Reproduce the full listing below unchanged, apart from the pictures.

* * * * * * *

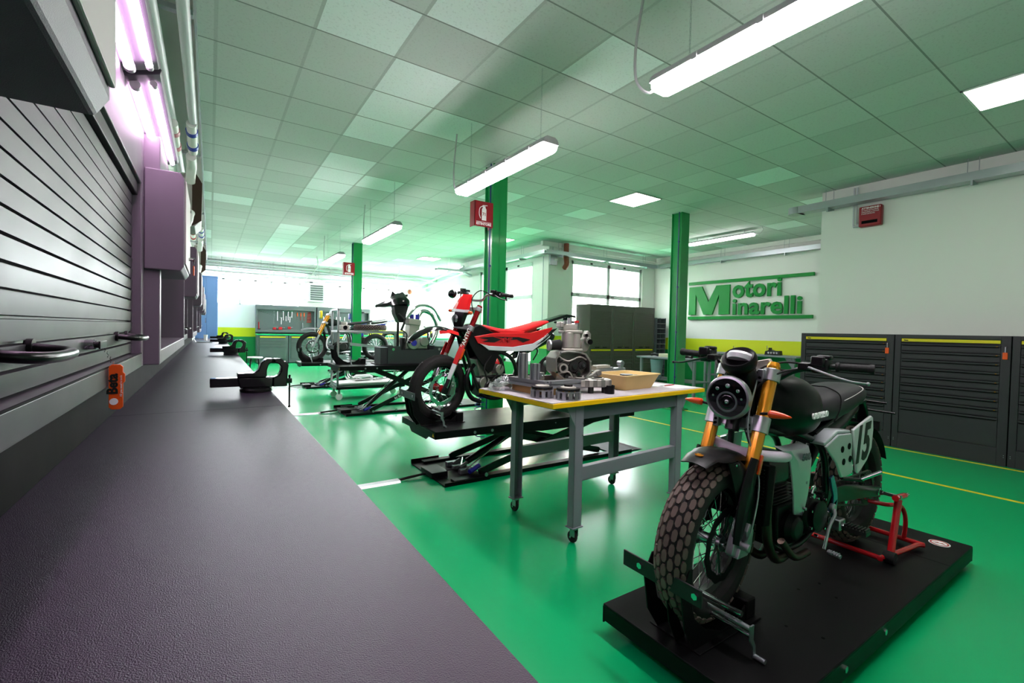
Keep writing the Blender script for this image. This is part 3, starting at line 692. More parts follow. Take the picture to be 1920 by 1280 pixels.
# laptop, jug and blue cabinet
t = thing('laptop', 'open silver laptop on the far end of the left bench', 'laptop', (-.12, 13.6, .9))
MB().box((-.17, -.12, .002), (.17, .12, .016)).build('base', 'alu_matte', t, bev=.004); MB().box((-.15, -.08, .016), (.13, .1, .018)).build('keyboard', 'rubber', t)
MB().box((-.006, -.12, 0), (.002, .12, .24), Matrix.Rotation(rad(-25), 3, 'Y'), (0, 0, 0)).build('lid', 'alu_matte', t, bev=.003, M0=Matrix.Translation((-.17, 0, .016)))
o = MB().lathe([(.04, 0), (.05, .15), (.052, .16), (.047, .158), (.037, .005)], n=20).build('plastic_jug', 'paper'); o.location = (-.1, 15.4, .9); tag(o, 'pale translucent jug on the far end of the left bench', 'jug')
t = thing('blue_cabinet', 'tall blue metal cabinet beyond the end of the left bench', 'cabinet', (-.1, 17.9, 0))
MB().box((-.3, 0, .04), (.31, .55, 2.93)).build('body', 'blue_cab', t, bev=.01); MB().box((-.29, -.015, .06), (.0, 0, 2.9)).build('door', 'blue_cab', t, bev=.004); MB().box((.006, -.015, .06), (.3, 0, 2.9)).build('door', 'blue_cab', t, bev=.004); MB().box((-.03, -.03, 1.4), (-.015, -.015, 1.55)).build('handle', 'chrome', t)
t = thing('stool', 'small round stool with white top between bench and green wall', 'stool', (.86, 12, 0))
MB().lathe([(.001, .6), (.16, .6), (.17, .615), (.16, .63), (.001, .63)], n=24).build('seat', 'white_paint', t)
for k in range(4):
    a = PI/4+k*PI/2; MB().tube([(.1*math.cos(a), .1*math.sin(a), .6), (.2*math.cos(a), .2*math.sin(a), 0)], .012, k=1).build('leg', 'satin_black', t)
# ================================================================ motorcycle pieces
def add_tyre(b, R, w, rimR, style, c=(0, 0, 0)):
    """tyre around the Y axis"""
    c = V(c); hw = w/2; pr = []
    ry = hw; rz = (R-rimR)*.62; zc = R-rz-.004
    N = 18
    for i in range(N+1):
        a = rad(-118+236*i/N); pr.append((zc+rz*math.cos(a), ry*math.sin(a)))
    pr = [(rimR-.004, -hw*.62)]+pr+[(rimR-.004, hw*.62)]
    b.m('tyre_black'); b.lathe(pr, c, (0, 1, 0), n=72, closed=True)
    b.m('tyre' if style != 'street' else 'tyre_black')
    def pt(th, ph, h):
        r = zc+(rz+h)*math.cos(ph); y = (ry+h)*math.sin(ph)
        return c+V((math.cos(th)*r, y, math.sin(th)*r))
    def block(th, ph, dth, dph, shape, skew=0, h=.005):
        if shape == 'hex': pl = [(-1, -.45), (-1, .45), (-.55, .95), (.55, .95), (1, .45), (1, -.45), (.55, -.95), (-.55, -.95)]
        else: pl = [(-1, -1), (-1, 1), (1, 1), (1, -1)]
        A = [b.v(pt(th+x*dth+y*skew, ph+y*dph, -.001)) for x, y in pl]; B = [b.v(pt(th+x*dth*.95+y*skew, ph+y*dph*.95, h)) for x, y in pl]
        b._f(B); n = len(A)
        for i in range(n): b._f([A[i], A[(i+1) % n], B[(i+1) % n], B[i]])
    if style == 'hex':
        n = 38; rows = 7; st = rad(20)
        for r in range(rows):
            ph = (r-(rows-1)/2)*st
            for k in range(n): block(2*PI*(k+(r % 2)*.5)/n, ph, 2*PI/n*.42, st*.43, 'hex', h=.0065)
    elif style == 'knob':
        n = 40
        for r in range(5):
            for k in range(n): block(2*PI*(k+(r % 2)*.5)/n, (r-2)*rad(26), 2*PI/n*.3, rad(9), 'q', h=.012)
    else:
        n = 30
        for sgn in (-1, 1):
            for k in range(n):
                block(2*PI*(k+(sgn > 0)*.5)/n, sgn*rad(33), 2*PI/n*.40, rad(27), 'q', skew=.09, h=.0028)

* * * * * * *

SOLUTION FOR THIS PROBLEM
Keep writing the Blender script for this image. This is part 3, starting at line 692. More parts follow. Take the picture to be 1920 by 1280 pixels.
# laptop, jug and blue cabinet
t = thing('laptop', 'open silver laptop on the far end of the left bench', 'laptop', (-.12, 13.6, .9))
MB().box((-.17, -.12, .002), (.17, .12, .016)).build('base', 'alu_matte', t, bev=.004); MB().box((-.15, -.08, .016), (.13, .1, .018)).build('keyboard', 'rubber', t)
MB().box((-.006, -.12, 0), (.002, .12, .24), Matrix.Rotation(rad(-25), 3, 'Y'), (0, 0, 0)).build('lid', 'alu_matte', t, bev=.003, M0=Matrix.Translation((-.17, 0, .016)))
o = MB().lathe([(.04, 0), (.05, .15), (.052, .16), (.047, .158), (.037, .005)], n=20).build('plastic_jug', 'paper'); o.location = (-.1, 15.4, .9); tag(o, 'pale translucent jug on the far end of the left bench', 'jug')
t = thing('blue_cabinet', 'tall blue metal cabinet beyond the end of the left bench', 'cabinet', (-.1, 17.9, 0))
MB().box((-.3, 0, .04), (.31, .55, 2.93)).build('body', 'blue_cab', t, bev=.01); MB().box((-.29, -.015, .06), (.0, 0, 2.9)).build('door', 'blue_cab', t, bev=.004); MB().box((.006, -.015, .06), (.3, 0, 2.9)).build('door', 'blue_cab', t, bev=.004); MB().box((-.03, -.03, 1.4), (-.015, -.015, 1.55)).build('handle', 'chrome', t)
t = thing('stool', 'small round stool with white top between bench and green wall', 'stool', (.86, 12, 0))
MB().lathe([(.001, .6), (.16, .6), (.17, .615), (.16, .63), (.001, .63)], n=24).build('seat', 'white_paint', t)
for k in range(4):
    a = PI/4+k*PI/2; MB().tube([(.1*math.cos(a), .1*math.sin(a), .6), (.2*math.cos(a), .2*math.sin(a), 0)], .012, k=1).build('leg', 'satin_black', t)
# ================================================================ motorcycle pieces
def add_tyre(b, R, w, rimR, style, c=(0, 0, 0)):
    """tyre around the Y axis"""
    c = V(c); hw = w/2; pr = []
    ry = hw; rz = (R-rimR)*.62; zc = R-rz-.004
    N = 18
    for i in range(N+1):
        a = rad(-118+236*i/N); pr.append((zc+rz*math.cos(a), ry*math.sin(a)))
    pr = [(rimR-.004, -hw*.62)]+pr+[(rimR-.004, hw*.62)]
    b.m('tyre_black'); b.lathe(pr, c, (0, 1, 0), n=72, closed=True)
    b.m('tyre' if style != 'street' else 'tyre_black')
    def pt(th, ph, h):
        r = zc+(rz+h)*math.cos(ph); y = (ry+h)*math.sin(ph)
        return c+V((math.cos(th)*r, y, math.sin(th)*r))
    def block(th, ph, dth, dph, shape, skew=0, h=.005):
        if shape == 'hex': pl = [(-1, -.45), (-1, .45), (-.55, .95), (.55, .95), (1, .45), (1, -.45), (.55, -.95), (-.55, -.95)]
        else: pl = [(-1, -1), (-1, 1), (1, 1), (1, -1)]
        A = [b.v(pt(th+x*dth+y*skew, ph+y*dph, -.001)) for x, y in pl]; B = [b.v(pt(th+x*dth*.95+y*skew, ph+y*dph*.95, h)) for x, y in pl]
        b._f(B); n = len(A)
        for i in range(n): b._f([A[i], A[(i+1) % n], B[(i+1) % n], B[i]])
    if style == 'hex':
        n = 38; rows = 7; st = rad(20)
        for r in range(rows):
            ph = (r-(rows-1)/2)*st
            for k in range(n): block(2*PI*(k+(r % 2)*.5)/n, ph, 2*PI/n*.42, st*.43, 'hex', h=.0065)
    elif style == 'knob':
        n = 40
        for r in range(5):
            for k in range(n): block(2*PI*(k+(r % 2)*.5)/n, (r-2)*rad(26), 2*PI/n*.3, rad(9), 'q', h=.012)
    else:
        n = 30
        for sgn in (-1, 1):
            for k in range(n):
                block(2*PI*(k+(sgn > 0)*.5)/n, sgn*rad(33), 2*PI/n*.40, rad(27), 'q', skew=.09, h=.0028)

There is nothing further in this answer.